[start]
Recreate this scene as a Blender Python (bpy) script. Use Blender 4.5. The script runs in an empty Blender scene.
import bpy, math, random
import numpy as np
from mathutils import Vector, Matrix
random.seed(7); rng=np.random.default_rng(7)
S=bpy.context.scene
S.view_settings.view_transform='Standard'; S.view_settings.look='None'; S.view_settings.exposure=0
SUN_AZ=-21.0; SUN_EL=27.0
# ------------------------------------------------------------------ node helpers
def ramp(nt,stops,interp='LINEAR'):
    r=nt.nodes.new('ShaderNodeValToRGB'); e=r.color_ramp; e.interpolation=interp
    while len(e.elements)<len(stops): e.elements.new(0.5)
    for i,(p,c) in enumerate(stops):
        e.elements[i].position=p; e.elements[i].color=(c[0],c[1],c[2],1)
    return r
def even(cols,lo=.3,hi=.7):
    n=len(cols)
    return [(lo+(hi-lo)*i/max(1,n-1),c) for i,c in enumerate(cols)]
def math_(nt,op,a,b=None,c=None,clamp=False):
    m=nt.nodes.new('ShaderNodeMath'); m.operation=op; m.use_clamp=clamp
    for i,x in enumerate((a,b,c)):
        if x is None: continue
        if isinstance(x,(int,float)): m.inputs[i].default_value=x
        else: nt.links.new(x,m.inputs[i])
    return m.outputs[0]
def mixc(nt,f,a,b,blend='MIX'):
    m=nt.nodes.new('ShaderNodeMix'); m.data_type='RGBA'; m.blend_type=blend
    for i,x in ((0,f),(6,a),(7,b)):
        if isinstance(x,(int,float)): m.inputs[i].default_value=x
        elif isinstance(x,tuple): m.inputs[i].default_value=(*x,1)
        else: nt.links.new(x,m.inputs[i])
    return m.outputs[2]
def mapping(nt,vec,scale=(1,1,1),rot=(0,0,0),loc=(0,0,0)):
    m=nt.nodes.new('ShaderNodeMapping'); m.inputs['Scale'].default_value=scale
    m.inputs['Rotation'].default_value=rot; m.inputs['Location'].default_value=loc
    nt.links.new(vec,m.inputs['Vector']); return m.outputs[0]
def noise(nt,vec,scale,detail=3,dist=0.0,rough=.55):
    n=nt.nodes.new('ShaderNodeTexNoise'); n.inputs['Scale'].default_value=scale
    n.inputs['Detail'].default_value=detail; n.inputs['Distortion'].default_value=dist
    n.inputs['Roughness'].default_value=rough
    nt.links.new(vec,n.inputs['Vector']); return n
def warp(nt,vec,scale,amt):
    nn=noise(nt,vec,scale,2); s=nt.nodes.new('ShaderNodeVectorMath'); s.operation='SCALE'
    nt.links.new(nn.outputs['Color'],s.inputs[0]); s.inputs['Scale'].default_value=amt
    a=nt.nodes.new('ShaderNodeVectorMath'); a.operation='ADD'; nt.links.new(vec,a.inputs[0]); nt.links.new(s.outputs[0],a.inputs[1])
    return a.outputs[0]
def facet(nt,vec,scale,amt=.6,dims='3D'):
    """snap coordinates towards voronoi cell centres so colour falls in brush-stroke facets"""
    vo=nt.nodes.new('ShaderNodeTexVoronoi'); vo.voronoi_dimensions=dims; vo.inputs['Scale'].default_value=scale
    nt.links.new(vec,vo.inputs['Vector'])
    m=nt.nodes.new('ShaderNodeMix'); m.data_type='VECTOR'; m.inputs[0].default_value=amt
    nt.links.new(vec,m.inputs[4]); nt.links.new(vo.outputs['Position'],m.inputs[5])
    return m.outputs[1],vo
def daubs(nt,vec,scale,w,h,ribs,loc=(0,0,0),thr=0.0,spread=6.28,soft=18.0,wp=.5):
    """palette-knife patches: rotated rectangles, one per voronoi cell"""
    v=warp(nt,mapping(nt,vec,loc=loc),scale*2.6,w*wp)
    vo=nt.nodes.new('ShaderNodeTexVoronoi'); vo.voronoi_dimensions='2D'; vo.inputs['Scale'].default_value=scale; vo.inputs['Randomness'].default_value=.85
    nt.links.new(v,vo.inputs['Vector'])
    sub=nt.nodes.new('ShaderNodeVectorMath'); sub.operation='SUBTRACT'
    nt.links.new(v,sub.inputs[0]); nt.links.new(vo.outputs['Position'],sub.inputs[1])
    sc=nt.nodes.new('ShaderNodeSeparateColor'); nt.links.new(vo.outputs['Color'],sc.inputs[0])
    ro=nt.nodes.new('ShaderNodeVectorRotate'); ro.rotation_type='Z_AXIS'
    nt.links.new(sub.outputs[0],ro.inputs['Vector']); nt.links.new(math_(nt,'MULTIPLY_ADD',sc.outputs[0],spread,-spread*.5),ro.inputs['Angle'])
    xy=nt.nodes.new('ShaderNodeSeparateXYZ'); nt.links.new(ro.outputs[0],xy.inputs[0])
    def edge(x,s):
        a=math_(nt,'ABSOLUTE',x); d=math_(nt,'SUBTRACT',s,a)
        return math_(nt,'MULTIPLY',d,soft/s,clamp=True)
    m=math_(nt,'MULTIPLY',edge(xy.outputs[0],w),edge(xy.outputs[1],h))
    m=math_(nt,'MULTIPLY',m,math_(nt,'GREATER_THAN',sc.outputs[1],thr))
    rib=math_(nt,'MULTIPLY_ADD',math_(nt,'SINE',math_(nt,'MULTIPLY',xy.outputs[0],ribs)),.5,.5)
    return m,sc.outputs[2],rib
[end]
**Task brief:** Return the lines above exactly, keeping every word.

**Exercise solution:**
Recreate this scene as a Blender Python (bpy) script. Use Blender 4.5. The script runs in an empty Blender scene.
import bpy, math, random
import numpy as np
from mathutils import Vector, Matrix
random.seed(7); rng=np.random.default_rng(7)
S=bpy.context.scene
S.view_settings.view_transform='Standard'; S.view_settings.look='None'; S.view_settings.exposure=0
SUN_AZ=-21.0; SUN_EL=27.0
# ------------------------------------------------------------------ node helpers
def ramp(nt,stops,interp='LINEAR'):
    r=nt.nodes.new('ShaderNodeValToRGB'); e=r.color_ramp; e.interpolation=interp
    while len(e.elements)<len(stops): e.elements.new(0.5)
    for i,(p,c) in enumerate(stops):
        e.elements[i].position=p; e.elements[i].color=(c[0],c[1],c[2],1)
    return r
def even(cols,lo=.3,hi=.7):
    n=len(cols)
    return [(lo+(hi-lo)*i/max(1,n-1),c) for i,c in enumerate(cols)]
def math_(nt,op,a,b=None,c=None,clamp=False):
    m=nt.nodes.new('ShaderNodeMath'); m.operation=op; m.use_clamp=clamp
    for i,x in enumerate((a,b,c)):
        if x is None: continue
        if isinstance(x,(int,float)): m.inputs[i].default_value=x
        else: nt.links.new(x,m.inputs[i])
    return m.outputs[0]
def mixc(nt,f,a,b,blend='MIX'):
    m=nt.nodes.new('ShaderNodeMix'); m.data_type='RGBA'; m.blend_type=blend
    for i,x in ((0,f),(6,a),(7,b)):
        if isinstance(x,(int,float)): m.inputs[i].default_value=x
        elif isinstance(x,tuple): m.inputs[i].default_value=(*x,1)
        else: nt.links.new(x,m.inputs[i])
    return m.outputs[2]
def mapping(nt,vec,scale=(1,1,1),rot=(0,0,0),loc=(0,0,0)):
    m=nt.nodes.new('ShaderNodeMapping'); m.inputs['Scale'].default_value=scale
    m.inputs['Rotation'].default_value=rot; m.inputs['Location'].default_value=loc
    nt.links.new(vec,m.inputs['Vector']); return m.outputs[0]
def noise(nt,vec,scale,detail=3,dist=0.0,rough=.55):
    n=nt.nodes.new('ShaderNodeTexNoise'); n.inputs['Scale'].default_value=scale
    n.inputs['Detail'].default_value=detail; n.inputs['Distortion'].default_value=dist
    n.inputs['Roughness'].default_value=rough
    nt.links.new(vec,n.inputs['Vector']); return n
def warp(nt,vec,scale,amt):
    nn=noise(nt,vec,scale,2); s=nt.nodes.new('ShaderNodeVectorMath'); s.operation='SCALE'
    nt.links.new(nn.outputs['Color'],s.inputs[0]); s.inputs['Scale'].default_value=amt
    a=nt.nodes.new('ShaderNodeVectorMath'); a.operation='ADD'; nt.links.new(vec,a.inputs[0]); nt.links.new(s.outputs[0],a.inputs[1])
    return a.outputs[0]
def facet(nt,vec,scale,amt=.6,dims='3D'):
    """snap coordinates towards voronoi cell centres so colour falls in brush-stroke facets"""
    vo=nt.nodes.new('ShaderNodeTexVoronoi'); vo.voronoi_dimensions=dims; vo.inputs['Scale'].default_value=scale
    nt.links.new(vec,vo.inputs['Vector'])
    m=nt.nodes.new('ShaderNodeMix'); m.data_type='VECTOR'; m.inputs[0].default_value=amt
    nt.links.new(vec,m.inputs[4]); nt.links.new(vo.outputs['Position'],m.inputs[5])
    return m.outputs[1],vo
def daubs(nt,vec,scale,w,h,ribs,loc=(0,0,0),thr=0.0,spread=6.28,soft=18.0,wp=.5):
    """palette-knife patches: rotated rectangles, one per voronoi cell"""
    v=warp(nt,mapping(nt,vec,loc=loc),scale*2.6,w*wp)
    vo=nt.nodes.new('ShaderNodeTexVoronoi'); vo.voronoi_dimensions='2D'; vo.inputs['Scale'].default_value=scale; vo.inputs['Randomness'].default_value=.85
    nt.links.new(v,vo.inputs['Vector'])
    sub=nt.nodes.new('ShaderNodeVectorMath'); sub.operation='SUBTRACT'
    nt.links.new(v,sub.inputs[0]); nt.links.new(vo.outputs['Position'],sub.inputs[1])
    sc=nt.nodes.new('ShaderNodeSeparateColor'); nt.links.new(vo.outputs['Color'],sc.inputs[0])
    ro=nt.nodes.new('ShaderNodeVectorRotate'); ro.rotation_type='Z_AXIS'
    nt.links.new(sub.outputs[0],ro.inputs['Vector']); nt.links.new(math_(nt,'MULTIPLY_ADD',sc.outputs[0],spread,-spread*.5),ro.inputs['Angle'])
    xy=nt.nodes.new('ShaderNodeSeparateXYZ'); nt.links.new(ro.outputs[0],xy.inputs[0])
    def edge(x,s):
        a=math_(nt,'ABSOLUTE',x); d=math_(nt,'SUBTRACT',s,a)
        return math_(nt,'MULTIPLY',d,soft/s,clamp=True)
    m=math_(nt,'MULTIPLY',edge(xy.outputs[0],w),edge(xy.outputs[1],h))
    m=math_(nt,'MULTIPLY',m,math_(nt,'GREATER_THAN',sc.outputs[1],thr))
    rib=math_(nt,'MULTIPLY_ADD',math_(nt,'SINE',math_(nt,'MULTIPLY',xy.outputs[0],ribs)),.5,.5)
    return m,sc.outputs[2],rib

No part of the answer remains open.